I agree. 10% of your net worth on a car?!? No way. Our house is paid off. Our 401Ks are maxed. We have no credit card debt and our retirement is on track. And yet, I still buy gently used cars a couple years old in cash. I'm in the market for one now and will spend about 6-7% of our annual income on it. Not net worth, income. I cannot imagine anyone who thinks 10% of net worth is a reasonable amount to spend on a depreciating asset.
Might as well buy a new one.. I have seen cars listed in dealer's websites with over 100,000 miles. Prices pushing $10,000. Might just as well spend more for something that might last longer.
I think the whole always buy used idea is slightly over blown. It's very possible to get good deals on new cars that make them almost as cheap as their slightly used counter parts. Now if you want a car with 80k+ miles you likely won't find these deals, but when I was searching in the 40-50k mile range I was finding I could negotiate a new car price to within 10-15% of the same car used and 2 years older with 50k miles on it. Add to that an interest rate of 1.59% vs a 3+% interest rate on a used car. But if you just look at the sticker price and assume that's what you will pay, yes used cars are almost always a better deal.
Bottom line. After paying $30,000 plus other fees after the last payment is made what do you have? The potential for major repairs on a 4-5 year old car or starting over again. It's a never ending cycle unless you have an asset such as a rental property to pay that monthly nut.
Bottom line. After paying $30,000 plus other fees after the last payment is made what do you have? The potential for major repairs on a 4-5 year old car or starting over again. It's a never ending cycle unless you have an asset such as a rental property to pay that monthly nut.

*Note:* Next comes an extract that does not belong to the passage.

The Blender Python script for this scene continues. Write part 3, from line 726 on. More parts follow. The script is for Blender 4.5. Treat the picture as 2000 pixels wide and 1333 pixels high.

Man, major repairs on a car with 50k miles on it? What cars do you drive?
I agree. 10% of your net worth on a car?!? No way. Our house is paid off. Our 401Ks are maxed. We have no credit card debt and our retirement is on track. And yet, I still buy gently used cars a couple years old in cash. I'm in the market for one now and will spend about 6-7% of our annual income on it. Not net worth, income. I cannot imagine anyone who thinks 10% of net worth is a reasonable amount to spend on a depreciating asset.
I purchase new. I pay cash. My last car, the cash component was about 15% of my gross income counting registration costs, sales tax, and a 7/100K extended warranty. I do that every 7 or 8 years before road salt gets the car. So automobile counting insurance and routine maintenance is about 3% of my gross income. I'm sure there are lots of people driving around where it's more like 10% to 15% of their income between lease/car payment, insurance, taxes, and maintenance.

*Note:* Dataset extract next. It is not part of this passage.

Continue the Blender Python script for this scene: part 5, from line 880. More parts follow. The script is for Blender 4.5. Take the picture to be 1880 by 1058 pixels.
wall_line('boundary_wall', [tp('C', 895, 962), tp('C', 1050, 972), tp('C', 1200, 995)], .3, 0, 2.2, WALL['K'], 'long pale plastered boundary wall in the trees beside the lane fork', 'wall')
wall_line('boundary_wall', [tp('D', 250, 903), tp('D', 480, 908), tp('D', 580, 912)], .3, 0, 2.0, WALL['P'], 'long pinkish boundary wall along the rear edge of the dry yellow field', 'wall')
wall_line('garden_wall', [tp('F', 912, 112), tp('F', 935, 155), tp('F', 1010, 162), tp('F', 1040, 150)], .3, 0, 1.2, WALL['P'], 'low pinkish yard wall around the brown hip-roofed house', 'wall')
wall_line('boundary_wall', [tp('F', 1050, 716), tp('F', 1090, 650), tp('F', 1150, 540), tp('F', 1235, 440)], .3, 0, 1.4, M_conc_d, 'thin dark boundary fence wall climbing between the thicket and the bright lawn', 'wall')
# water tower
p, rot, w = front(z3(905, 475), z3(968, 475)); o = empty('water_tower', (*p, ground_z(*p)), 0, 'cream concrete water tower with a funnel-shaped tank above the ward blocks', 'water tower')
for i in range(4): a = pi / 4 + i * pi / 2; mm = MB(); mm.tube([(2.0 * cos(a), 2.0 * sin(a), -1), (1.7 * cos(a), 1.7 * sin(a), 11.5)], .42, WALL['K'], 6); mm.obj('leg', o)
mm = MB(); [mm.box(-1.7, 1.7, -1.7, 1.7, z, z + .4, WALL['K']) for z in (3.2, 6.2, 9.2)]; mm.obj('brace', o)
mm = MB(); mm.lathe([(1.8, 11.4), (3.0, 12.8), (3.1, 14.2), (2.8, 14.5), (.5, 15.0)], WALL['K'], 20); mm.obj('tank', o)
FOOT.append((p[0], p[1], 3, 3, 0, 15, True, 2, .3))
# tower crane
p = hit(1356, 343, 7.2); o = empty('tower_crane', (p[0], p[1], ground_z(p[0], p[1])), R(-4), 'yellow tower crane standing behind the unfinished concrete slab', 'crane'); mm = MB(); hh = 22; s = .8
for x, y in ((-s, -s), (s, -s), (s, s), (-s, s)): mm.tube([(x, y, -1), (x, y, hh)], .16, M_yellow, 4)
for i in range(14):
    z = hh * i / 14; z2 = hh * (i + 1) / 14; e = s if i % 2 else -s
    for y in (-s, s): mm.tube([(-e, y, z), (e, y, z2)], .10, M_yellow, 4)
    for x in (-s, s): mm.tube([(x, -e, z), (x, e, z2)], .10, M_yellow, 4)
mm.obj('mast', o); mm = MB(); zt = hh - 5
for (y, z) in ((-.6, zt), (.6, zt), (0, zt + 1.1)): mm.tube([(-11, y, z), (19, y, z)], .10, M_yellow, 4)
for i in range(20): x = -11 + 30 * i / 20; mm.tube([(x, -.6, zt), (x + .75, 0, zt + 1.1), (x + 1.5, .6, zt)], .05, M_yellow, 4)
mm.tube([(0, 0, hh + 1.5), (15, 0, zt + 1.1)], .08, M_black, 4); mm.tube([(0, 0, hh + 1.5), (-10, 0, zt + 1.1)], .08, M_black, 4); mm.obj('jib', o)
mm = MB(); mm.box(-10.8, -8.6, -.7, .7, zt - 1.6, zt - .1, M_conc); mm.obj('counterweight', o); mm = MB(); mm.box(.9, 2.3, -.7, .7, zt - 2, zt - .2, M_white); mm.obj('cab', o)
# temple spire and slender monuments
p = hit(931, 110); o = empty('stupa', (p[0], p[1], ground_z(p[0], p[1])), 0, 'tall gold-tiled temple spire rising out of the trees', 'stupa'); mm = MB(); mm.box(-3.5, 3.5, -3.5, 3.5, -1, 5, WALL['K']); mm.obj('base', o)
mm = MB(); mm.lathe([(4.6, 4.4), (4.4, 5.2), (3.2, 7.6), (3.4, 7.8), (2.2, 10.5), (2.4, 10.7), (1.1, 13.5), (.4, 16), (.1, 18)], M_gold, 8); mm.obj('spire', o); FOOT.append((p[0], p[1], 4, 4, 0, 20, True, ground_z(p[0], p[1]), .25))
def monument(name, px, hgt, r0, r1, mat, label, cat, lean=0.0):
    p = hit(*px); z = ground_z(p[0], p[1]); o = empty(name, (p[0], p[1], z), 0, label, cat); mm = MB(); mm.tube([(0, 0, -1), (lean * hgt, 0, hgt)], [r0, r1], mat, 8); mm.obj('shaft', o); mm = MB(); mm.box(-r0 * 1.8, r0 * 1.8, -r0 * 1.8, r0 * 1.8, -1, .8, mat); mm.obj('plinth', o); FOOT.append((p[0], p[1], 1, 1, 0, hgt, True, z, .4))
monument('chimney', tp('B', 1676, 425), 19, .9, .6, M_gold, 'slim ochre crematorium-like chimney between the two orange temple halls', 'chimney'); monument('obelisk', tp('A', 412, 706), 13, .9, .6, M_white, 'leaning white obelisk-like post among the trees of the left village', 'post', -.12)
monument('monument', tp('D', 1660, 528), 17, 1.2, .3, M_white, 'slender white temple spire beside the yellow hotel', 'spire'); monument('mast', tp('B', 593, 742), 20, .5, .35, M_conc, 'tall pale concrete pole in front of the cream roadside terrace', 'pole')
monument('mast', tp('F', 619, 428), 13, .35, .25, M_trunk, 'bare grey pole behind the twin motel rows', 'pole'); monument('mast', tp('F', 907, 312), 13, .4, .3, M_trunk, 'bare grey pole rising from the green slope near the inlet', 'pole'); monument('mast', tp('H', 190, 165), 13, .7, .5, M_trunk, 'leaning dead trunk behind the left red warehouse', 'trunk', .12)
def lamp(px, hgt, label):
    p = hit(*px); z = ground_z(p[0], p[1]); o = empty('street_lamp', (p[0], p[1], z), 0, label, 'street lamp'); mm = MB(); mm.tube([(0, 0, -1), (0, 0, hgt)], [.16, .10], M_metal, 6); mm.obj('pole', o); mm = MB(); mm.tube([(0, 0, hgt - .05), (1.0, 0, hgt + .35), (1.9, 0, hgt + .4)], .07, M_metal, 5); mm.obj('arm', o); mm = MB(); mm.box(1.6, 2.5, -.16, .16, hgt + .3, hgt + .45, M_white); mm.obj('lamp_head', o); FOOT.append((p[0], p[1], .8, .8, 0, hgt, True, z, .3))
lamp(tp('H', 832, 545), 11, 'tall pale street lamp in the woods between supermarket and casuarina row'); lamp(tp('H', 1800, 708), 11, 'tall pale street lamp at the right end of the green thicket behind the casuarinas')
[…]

So what happens when interest rates go up and the stock price on that dividend stock collapses? Those widows & orphans stocks are great until they're not. It's fine to have those stocks in your portfolio but you have to be aware of the interest rate risk just like you have to be aware of the interest rate risk with long term bonds.
Depends on when it happens. If it happens just after you buy the car then in hindsight you would have been better off leaving your money in cash until just after the crash and then buying in. With a slightly different timing or a slump that continues for several years after buying the car, it would have made sense to do as I had said earlier (post #94). Of course without a crystal ball one can only guess.
Man, major repairs on a car with 50k miles on it? What cars do you drive?
Pretty much any car should go 100,000 miles only needing tires and brakes. Somewhere with a really hot summer, you'd be replacing batteries, too. I buy the OEM 7/100k extended warranty because I think it's cheap mechanical insurance for the peace of mind it brings me. Turn the key and go for 7/100k. If there's an issue, let the dealer cope with it. Spread out over 7 cars where I've had the 7/100k warranty, I've more than made my money back on the extended warranties. Even the reliable brands have problems. They're cars.
I'm in the land of road salt or I'd keep cars longer. At 8 years, I start seeing corrosion-related failures.